I dropped by one afternoon and found Upslope special projects brewer Alex Meyer cleaning up. Among wooden barrels stacked to high warehouse ceilings were two newer 30-gallon vertical wood barrels where Alex says Upslope is experimenting with sour beers.

He’s also working on an experimental IPA for Upslope’s upcoming tenth anniversary.

Competition

When Upslope launched, it was the first microbrewery to open in the area in years, Matt says.

You could say it was the leading edge of Boulder’s craft beer third wave, which, depending on your definition, may be just waning now.

2008, as you may remember, was not a good year to start anything. But grinding up in those harder times might have actually been a boon, allowing the firm to establish a relationship with consumers distributors in a quieter market.

And the craft beer market has gotten extremely competitive. When Upslope launched a decade ago, there were approximately 1,400 craft breweries in the U.S. Now there are close to 7,000!

At one point the category as a whole saw double-digit annual growth, but that is no more.

Controlling destiny

A year ago, Upslope partnered with an investor to buy its 42,000-square-foot Flatiron Park building.

As it was dumping hundreds of thousands of dollars into more brewery infrastructure, such as custom chillers and a chilling system that allow it to finely control fermentation speed in its brewing tanks by raising and lowering the temperature, Upslope wanted to better protect that investment and  control its own destiny.

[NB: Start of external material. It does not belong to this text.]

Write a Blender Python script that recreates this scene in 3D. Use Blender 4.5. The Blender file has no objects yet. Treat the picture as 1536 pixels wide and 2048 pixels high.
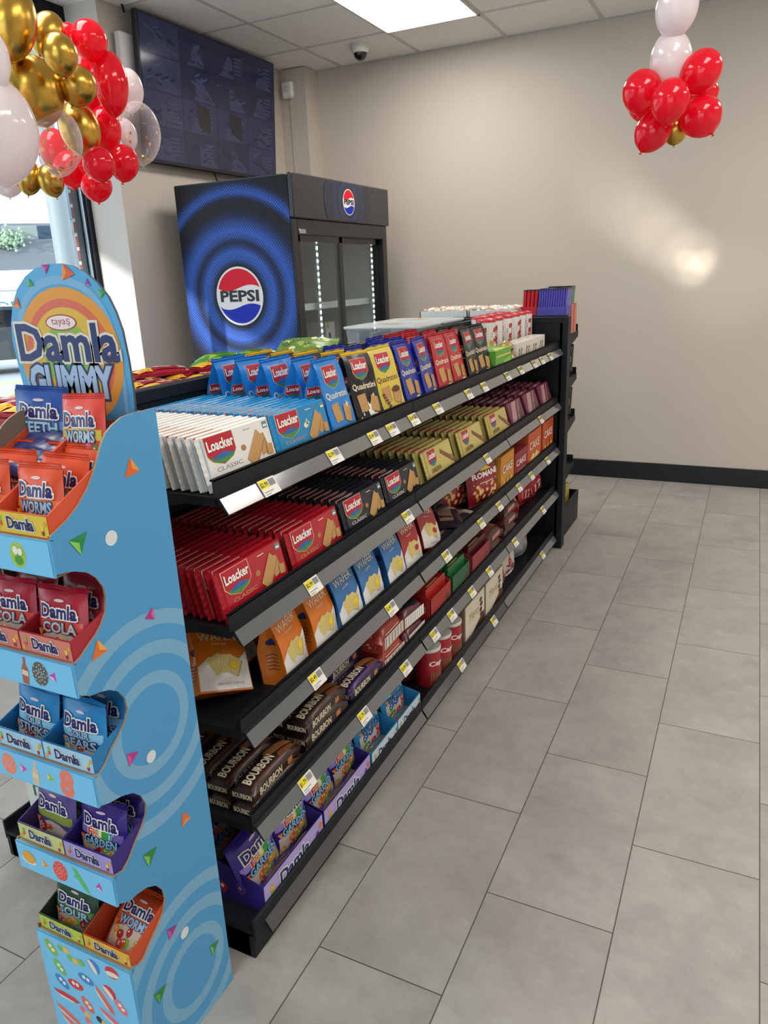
import bpy, math, random
from mathutils import Vector, Matrix, noise
from mathutils.geometry import tessellate_polygon
random.seed(7)
SC = bpy.context.scene
COL = SC.collection
PI = math.pi
# ------------------------------------------------------------------ camera
FPX = 1478.01; CH = 1.4491
RW = ((0.90004343, 0.09660631, -0.4249577), (0.43384689, -0.29084431, 0.85275229), (-0.04121528, -0.95188067, -0.30368486))
cam = bpy.data.cameras.new('camera'); camo = bpy.data.objects.new('camera', cam); COL.objects.link(camo)
RM = Matrix(RW)
cx_, cy_, cz_ = RM.col[0].normalized(), -RM.col[1].normalized(), -RM.col[2].normalized()
m4 = Matrix((cx_, cy_, cz_)).transposed().to_4x4(); m4.translation = Vector((0, 0, CH)); camo.matrix_world = m4
cam.sensor_fit = 'VERTICAL'; cam.sensor_height = 36.0; cam.lens = FPX / 2048 * 36.0; cam.clip_start = .02; cam.clip_end = 300
SC.camera = camo
def ray(px, py):
    return RM @ Vector((px - 768, py - 1024, FPX))
def at(px, py, ax, val):          # the real point on the plane x, y or z = val
    d = ray(px, py); t = (val - (0, 0, CH)[ax]) / d[ax]
    return Vector((0, 0, CH)) + d * t
def far(px, py, dist):
    return Vector((0, 0, CH)) + ray(px, py).normalized() * dist
# ------------------------------------------------------------------ world, sun, exposure
SC.view_settings.view_transform = 'Standard'; SC.view_settings.look = 'None'; SC.view_settings.gamma = 1
SC.view_settings.exposure = 0.0
W = bpy.data.worlds.new('world'); SC.world = W; W.use_nodes = True
bg = W.node_tree.nodes['Background']; bg.inputs[0].default_value = (.80, .90, 1.0, 1); bg.inputs[1].default_value = 2.9
sun = bpy.data.lights.new('sun', 'SUN'); suno = bpy.data.objects.new('sun', sun); COL.objects.link(suno)
sun.energy = 6.0; sun.angle = math.radians(.6); sun.color = (1, .96, .9)
suno.rotation_euler = Vector((1, 3, -.59)).to_track_quat('-Z', 'Y').to_euler()
LAMP = 13.0       # ceiling panels
# ------------------------------------------------------------------ materials
def lin(h):
    h = h.lstrip('#'); c = [int(h[i:i + 2], 16) / 255 for i in (0, 2, 4)]
    return tuple(x / 12.92 if x <= .04045 else ((x + .055) / 1.055) ** 2.4 for x in c) + (1,)
MATS = {}
def mat(hexc, rough=.5, metal=0, coat=0, bump=0, bscale=60, emit=0, trans=0, spec=.5, alpha=1, nm=None):
    k = (hexc, rough, metal, coat, bump, bscale, emit, trans, spec, alpha)
    if k in MATS: return MATS[k]
    m = bpy.data.materials.new(nm or 'material'); m.use_nodes = True; nt = m.node_tree; b = nt.nodes['Principled BSDF']
    b.inputs['Base Color'].default_value = lin(hexc); b.inputs['Roughness'].default_value = rough
    b.inputs['Metallic'].default_value = metal; b.inputs['Specular IOR Level'].default_value = spec
    if coat: b.inputs['Coat Weight'].default_value = coat; b.inputs['Coat Roughness'].default_value = .12
    if trans: b.inputs['Transmission Weight'].default_value = trans
    if alpha < 1: b.inputs['Alpha'].default_value = alpha
    if emit: b.inputs['Emission Color'].default_value = lin(hexc); b.inputs['Emission Strength'].default_value = emit
    if bump:
        n = nt.nodes.new('ShaderNodeTexNoise'); n.inputs['Scale'].default_value = bscale; n.inputs['Detail'].default_value = 3
        tc = nt.nodes.new('ShaderNodeTexCoord'); nt.links.new(tc.outputs['Object'], n.inputs['Vector'])
        bm = nt.nodes.new('ShaderNodeBump'); bm.inputs['Strength'].default_value = bump; bm.inputs['Distance'].default_value = .004
        nt.links.new(n.outputs[0], bm.inputs['Height']); nt.links.new(bm.outputs[0], b.inputs['Normal'])
    MATS[k] = m
    return m
def foil(h): return mat(h, .34, 0, .18, .35, 45, spec=.35)
def gloss(h): return mat(h, .3, 0, .3)
def ink(h): return mat(h, .45)
def card(h): return mat(h, .5, 0, .15)
# ------------------------------------------------------------------ glyphs
GL = {}
def glyph(s, off):
    k = (s, off)
    if k not in GL:
        c = bpy.data.curves.new('lettering', 'FONT'); c.body = s; c.size = 1; c.resolution_u = 2; c.offset = off
        o = bpy.data.objects.new('lettering', c); me = bpy.data.meshes.new_from_object(o)
        GL[k] = ([(v.co.x, v.co.y) for v in me.vertices], [tuple(p.vertices) for p in me.polygons])
        bpy.data.meshes.remove(me); bpy.data.objects.remove(o); bpy.data.curves.remove(c)
    return GL[k]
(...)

It can increase production by a quarter in its current building, which Matt says it will do, following a strategy of going deeper first in existing markets and then slowly wider.

On Upslope

Matt on the great Upslope name:

Upon moving from Cleveland to Boulder, I had never heard of the word “upslope” or “upslope conditions,” and experienced it before really understanding what it was.

It is a weather phenomenon relatively unique to the Front Range in which cold air comes down from the northwest and clashes with moist air heading north from the Gulf of Mexico.

When the two meet, the weather pattern reverses direction and instead of heading west to east, it moves from east to west, rising and cooling as it goes up the slope of the Front Range.

My experience with this was mostly in the form of 14-plus-inch snowstorms, which to me was exciting, and I loved the chaos that it created. Exciting, chaotic, and a local phenomenon … yup this was a good word to hang our hat on.